1 | Katrin Boeckh, Ukraine, in: Online-Lexikon zur Kultur und Geschichte der Deutschen im östlichen Europa, 2020, https://ome-lexikon.uni-oldenburg.de/laender/ukraine (aufgerufen am 30.11.2020).
2 | Hier sind die Altgläubigen und andere Splittergruppen nicht berücksichtigt.
3 | Vladimir Ivanov, Rußland, in: TRE 29, 1998, 488–508.
4 | Dies umfasst ungefähr die Steppen nördlich des Schwarzen Meers zwischen der unteren Wolga, dem Kuban und dem Dnister (Tyra).
5 | Vgl. Ivanov, Rußland (wie Anm. 3), 489.
6 | Ivanov spricht von „Normannen“.
7 | So Ivanov, Rußland (wie Anm. 3), 489.

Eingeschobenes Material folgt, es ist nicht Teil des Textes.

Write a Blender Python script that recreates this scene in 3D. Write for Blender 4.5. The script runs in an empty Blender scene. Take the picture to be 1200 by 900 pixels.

8 | Vgl. Ivanov, Rußland (wie Anm. 3), 490. Auch Thomas Bremer, Kreuz und Kreml. Kleine Geschichte der orthodoxen Kirche in Russland, Freiburg/Basel/Wien 2007, 23f.
9 | Ivanov, Rußland (wie Anm. 3), 490.
10 | Die von vorneherein bestehende Zugehörigkeit zu Konstantinopel wird allerdings von dem russischen Kirchenhistoriker Anton Kartašev bezweifelt (vgl. Ivanov, Rußland [wie Anm. 3], 490), scheint aber sonst allgemein anerkannt zu sein. Jedenfalls stammten die ersten Kiewer Metropoliten fast alle aus dem griechischen Klerus (vgl. Peter Plank, Die geschichtliche Entwicklung der orthodoxen Kirche im Südosten und Osten Europas, in: Wilhelm Nyssen/Hans-Joachim Schulz/ Paul Wiertz [Hg.], Handbuch der Ostkirchenkunde, Bd. 1, Düsseldorf 1984, 133–208, 152).
11 | Hilarion Alfeyev, Christian Orthodoxy. The History and Canonical Structure of the Orthodox Church, Vol. I, New York, 2011, 141.